Gravity: il capolavoro sulla (ri)nascita della vita

ALFONO CUARÓN ATTRAVERSO LE STELLE PARLA DELLA POTENZA DELLA VITA

Il momento in cui veniamo fuori dall’ovattata oscurità che ci avvolge per nove mesi è qualcosa che va al di là di ogni concezione teorica e spirituale; la nascita, intesa come luce, esistenza e vita, è l’inderogabile inizio del nostro Io, da li in avanti il cammino sarà una continua rivelazione, rimanendo abbagliati dalle scoperte, continueremo a cercare la bellezza e un ipotetica rinascita dai momenti bui. La storia antropologica ha da sempre trattato l’argomento con enormi vedute; fin dalla preistoria gli uomini raffiguravano l’atto del parto sui muri delle caverne, la fertilità poi ha avuto un ruolo chiave nelle civiltà mesopotamiche: era venerata, invocata e rappresentata. Nell’antico Egitto la divinità della maternità era Iside, ritratta come una donna da una lunga tunica e spesso dipinta sui sarcofagi per condurre a nuova vita i defunti. Senza continuare con l’infinità di riferimenti storici legati alla nascita, possiamo affermare che l’arte ha subito, ovviamente, una forte ispirazione per quanto riguarda la metabolizzazione e l’iconicità del parto.

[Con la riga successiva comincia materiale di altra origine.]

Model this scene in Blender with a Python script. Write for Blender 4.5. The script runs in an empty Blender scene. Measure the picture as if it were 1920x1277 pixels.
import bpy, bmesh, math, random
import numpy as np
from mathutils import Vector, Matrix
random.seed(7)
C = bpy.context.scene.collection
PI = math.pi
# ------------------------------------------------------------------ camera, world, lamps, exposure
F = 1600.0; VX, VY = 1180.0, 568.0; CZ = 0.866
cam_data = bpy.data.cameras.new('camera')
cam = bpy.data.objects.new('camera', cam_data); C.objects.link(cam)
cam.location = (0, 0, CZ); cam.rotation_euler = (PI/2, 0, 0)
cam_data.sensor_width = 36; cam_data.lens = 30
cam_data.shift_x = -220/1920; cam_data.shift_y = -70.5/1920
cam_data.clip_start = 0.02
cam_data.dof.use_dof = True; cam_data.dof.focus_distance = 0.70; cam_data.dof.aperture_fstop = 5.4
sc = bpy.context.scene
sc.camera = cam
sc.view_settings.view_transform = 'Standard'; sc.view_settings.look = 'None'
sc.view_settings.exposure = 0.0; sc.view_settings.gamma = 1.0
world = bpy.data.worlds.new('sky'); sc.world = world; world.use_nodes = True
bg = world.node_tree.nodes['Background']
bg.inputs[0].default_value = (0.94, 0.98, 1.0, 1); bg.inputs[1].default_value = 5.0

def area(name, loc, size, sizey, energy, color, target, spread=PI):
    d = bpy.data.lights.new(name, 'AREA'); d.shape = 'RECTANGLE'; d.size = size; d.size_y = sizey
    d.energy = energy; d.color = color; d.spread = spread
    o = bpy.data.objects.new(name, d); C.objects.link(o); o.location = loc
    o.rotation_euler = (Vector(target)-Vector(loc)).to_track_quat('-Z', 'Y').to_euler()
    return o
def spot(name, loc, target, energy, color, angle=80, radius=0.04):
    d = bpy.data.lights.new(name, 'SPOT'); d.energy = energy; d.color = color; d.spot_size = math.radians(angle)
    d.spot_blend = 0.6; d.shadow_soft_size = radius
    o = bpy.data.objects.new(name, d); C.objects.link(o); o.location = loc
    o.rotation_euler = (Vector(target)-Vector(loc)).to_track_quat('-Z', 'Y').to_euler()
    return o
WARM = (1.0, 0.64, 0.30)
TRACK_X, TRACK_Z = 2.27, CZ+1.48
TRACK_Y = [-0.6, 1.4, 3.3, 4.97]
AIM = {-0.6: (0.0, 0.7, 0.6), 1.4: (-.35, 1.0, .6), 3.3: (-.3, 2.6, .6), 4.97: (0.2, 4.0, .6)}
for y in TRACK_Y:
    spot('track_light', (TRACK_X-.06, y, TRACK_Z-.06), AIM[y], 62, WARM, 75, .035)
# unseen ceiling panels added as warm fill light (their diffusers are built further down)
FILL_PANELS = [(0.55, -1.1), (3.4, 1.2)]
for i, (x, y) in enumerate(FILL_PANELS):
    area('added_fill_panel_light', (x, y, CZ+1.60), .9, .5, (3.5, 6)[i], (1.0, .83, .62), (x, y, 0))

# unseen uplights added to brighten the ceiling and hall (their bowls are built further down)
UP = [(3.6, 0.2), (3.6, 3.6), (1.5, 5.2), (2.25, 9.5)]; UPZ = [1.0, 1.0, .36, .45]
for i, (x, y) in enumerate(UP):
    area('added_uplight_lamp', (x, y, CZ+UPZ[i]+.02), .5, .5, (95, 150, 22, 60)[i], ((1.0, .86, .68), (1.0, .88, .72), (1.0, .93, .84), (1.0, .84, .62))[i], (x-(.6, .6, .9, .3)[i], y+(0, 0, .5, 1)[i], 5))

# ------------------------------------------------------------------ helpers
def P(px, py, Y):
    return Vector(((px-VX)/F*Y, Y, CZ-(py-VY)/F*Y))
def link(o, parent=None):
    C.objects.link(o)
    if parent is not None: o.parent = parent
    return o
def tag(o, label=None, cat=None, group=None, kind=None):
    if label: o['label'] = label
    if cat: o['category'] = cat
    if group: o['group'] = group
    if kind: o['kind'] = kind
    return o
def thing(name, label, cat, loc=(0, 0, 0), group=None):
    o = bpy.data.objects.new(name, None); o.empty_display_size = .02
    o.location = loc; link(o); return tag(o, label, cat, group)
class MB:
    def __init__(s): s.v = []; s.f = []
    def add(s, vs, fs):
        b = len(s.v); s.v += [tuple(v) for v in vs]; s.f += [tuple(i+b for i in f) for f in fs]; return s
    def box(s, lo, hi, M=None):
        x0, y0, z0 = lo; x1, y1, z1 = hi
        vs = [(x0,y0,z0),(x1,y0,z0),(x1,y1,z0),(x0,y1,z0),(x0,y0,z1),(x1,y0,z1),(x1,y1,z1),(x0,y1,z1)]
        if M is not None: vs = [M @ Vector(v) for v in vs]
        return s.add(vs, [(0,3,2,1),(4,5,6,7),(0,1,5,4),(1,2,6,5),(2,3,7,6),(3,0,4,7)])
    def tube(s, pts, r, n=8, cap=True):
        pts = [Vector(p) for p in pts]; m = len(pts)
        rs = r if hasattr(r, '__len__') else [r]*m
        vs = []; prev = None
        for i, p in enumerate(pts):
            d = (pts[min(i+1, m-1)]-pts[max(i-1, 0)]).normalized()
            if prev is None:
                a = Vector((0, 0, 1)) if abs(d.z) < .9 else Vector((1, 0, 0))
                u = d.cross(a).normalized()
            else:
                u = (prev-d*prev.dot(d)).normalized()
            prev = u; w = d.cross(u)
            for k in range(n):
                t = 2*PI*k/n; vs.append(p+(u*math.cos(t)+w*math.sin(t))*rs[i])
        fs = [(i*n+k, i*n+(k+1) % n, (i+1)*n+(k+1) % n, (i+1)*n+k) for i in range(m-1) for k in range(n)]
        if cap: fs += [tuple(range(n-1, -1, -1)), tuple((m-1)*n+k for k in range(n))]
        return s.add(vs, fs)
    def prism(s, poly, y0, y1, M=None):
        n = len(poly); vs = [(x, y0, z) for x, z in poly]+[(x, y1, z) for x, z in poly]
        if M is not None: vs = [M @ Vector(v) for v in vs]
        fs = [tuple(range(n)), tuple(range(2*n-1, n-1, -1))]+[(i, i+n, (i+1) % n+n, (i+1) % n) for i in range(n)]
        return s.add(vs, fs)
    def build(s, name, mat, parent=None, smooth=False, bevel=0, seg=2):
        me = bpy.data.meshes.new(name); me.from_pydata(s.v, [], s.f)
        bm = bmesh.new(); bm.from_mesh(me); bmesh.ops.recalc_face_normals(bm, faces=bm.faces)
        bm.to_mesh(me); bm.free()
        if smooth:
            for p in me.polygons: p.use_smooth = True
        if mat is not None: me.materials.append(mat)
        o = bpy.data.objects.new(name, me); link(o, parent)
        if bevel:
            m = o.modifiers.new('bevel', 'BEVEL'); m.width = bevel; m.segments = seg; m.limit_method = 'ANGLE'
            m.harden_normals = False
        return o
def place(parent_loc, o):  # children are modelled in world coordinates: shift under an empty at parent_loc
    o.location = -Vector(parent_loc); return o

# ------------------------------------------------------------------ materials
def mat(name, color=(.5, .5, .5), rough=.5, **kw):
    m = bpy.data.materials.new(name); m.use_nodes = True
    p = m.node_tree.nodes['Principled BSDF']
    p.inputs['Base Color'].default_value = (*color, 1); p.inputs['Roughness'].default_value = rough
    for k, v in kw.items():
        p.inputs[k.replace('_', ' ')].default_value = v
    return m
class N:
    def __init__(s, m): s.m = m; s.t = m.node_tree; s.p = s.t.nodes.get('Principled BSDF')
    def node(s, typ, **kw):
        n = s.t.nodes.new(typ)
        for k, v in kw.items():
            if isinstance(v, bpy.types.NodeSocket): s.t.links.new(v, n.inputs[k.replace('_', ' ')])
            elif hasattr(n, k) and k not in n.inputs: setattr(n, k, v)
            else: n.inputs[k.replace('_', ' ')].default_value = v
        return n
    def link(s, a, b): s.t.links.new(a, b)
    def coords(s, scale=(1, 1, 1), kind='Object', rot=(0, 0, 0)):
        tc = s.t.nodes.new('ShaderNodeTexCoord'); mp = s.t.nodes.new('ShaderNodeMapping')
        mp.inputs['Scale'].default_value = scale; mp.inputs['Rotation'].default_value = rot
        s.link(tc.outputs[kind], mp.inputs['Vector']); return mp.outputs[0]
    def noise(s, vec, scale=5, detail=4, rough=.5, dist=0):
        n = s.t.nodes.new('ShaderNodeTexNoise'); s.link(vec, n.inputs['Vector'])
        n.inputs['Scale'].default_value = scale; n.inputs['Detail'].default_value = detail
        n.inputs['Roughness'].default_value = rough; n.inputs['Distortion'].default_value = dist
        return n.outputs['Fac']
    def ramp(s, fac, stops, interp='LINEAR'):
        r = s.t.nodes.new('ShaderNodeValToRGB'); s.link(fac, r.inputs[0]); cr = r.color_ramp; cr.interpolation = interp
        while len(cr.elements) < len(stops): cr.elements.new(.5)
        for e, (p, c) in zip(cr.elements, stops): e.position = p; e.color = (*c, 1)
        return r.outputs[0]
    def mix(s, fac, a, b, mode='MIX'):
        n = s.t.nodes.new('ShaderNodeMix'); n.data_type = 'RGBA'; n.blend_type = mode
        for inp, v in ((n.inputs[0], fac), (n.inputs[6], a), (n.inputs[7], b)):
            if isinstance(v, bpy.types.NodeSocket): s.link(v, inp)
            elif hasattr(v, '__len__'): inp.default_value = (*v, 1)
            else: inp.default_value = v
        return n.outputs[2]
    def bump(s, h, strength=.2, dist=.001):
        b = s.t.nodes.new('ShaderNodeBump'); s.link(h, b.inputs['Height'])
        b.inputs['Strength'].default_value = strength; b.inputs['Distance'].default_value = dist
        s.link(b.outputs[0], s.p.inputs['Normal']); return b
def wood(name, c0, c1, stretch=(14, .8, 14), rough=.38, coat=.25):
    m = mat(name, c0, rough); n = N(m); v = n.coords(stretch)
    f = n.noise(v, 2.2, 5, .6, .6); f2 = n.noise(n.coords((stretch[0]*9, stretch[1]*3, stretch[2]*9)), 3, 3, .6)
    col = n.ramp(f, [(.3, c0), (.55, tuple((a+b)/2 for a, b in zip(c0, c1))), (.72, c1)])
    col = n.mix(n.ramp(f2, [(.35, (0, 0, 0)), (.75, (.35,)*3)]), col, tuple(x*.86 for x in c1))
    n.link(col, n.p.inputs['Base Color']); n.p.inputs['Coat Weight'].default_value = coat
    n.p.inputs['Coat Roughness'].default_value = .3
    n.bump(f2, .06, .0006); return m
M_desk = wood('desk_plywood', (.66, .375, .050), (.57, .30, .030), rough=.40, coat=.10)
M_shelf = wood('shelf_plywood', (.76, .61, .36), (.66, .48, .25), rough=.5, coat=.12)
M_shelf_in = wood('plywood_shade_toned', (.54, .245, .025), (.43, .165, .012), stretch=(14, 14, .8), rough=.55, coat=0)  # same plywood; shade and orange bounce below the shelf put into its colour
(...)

Il cinema, nello specifico, è costipato di richiami, citazioni, dediche, sfumature legate alla magia di venire alla luce. Se pensiamo a Il Settimo Sigillo, Il Re Leone, Juno e The Tree of Life il comun denominatore che li lega è sicuramente la vita, intesa nella sua purezza, delineata per mezzo delle emozioni e delle immagini. Ma, se cerchiamo un’opera che contenga in se l’irrazionalità della gestazione, le metafore semiotiche celate dietro il grembo materno e le opportunità che ci regala la vita, dobbiamo vedere, assimilare e contemplare Gravity, l’ultimo film di Alfonso Cuarón.

Il regista messicano sembra essere molto legato al tema; già ne I Figli degli Uomini aveva pregato e sperato in un domani nuovo, grazie all’avvento miracoloso di una nuova piccola vita. Ma il genio umano e vitale del regista messicano viene fuori, per l’appunto, con Gravity, ambientato nel silenzio infinito del cosmo. La bellezza del film sta infatti nei significati nascosti tra le stelle: l’universo è a tutti gli effetti il nostro utero, siamo nati lì sù, tra ammassi gassosi, esplosioni, super nove e buio totale. La pellicola non parla solo di due astronauti che si sono persi, anzi. L’apoteosi della perfezione viene fuori scena dopo scena, quando capiamo che la protagonista del film è ritratta in tutti i passaggi che scandiscono una gravidanza. Lei, da un passato drammatico e logorante, resta aggrappata ad una (ri)nascita che la rende forte e nuovamente determinata, gli astri l’assistono nella disperata lotta per la vita, sembra quasi una tartarughina che esce dall’uovo e corre verso l’acqua, con tutta la forza che possiede, cercando di sfuggire ai predatori.

In queste immagini c’è il Pan, c’è Dio fuso nell’universo, la natura potente e dominante, crudele ma allo stesso tempo intrisa di chiarore. Può, un film, fare tutto questo? Può scaraventarci in uno stato di trance psicofisica che si ripercuote nelle nostre vene, gettandoci nuovamente nel grembo materno? Sì, senza rigor di logica, senza teorie e oggettività, Gravity  è, per eccellenza, il film sulla vita, sugli attimi che sillabano il nostro venire alla luce, quando si squarciano le tenembre, quando abbiamo su di noi tutti i brividi del mondo. In quel momento noi siamo il centro nevralgico del cosmo, racchiudiamo le domande e le risposte, abbiamo davanti ai nostri occhi il sentiero che seguiremo con il nostro essere imprescindibilmente noi, puri e vergini dal male che si nasconde dietro l’angolo.

Gravity non è un film, è un teorema universale sull’aurora della vita, vista dall’alto dove il sole riflette magicamente sul Gange e le città sembrano arterie luminose di un sistema nervoso che ci lega gli uni agli altri. Qualcosa di più incantevole non esiste.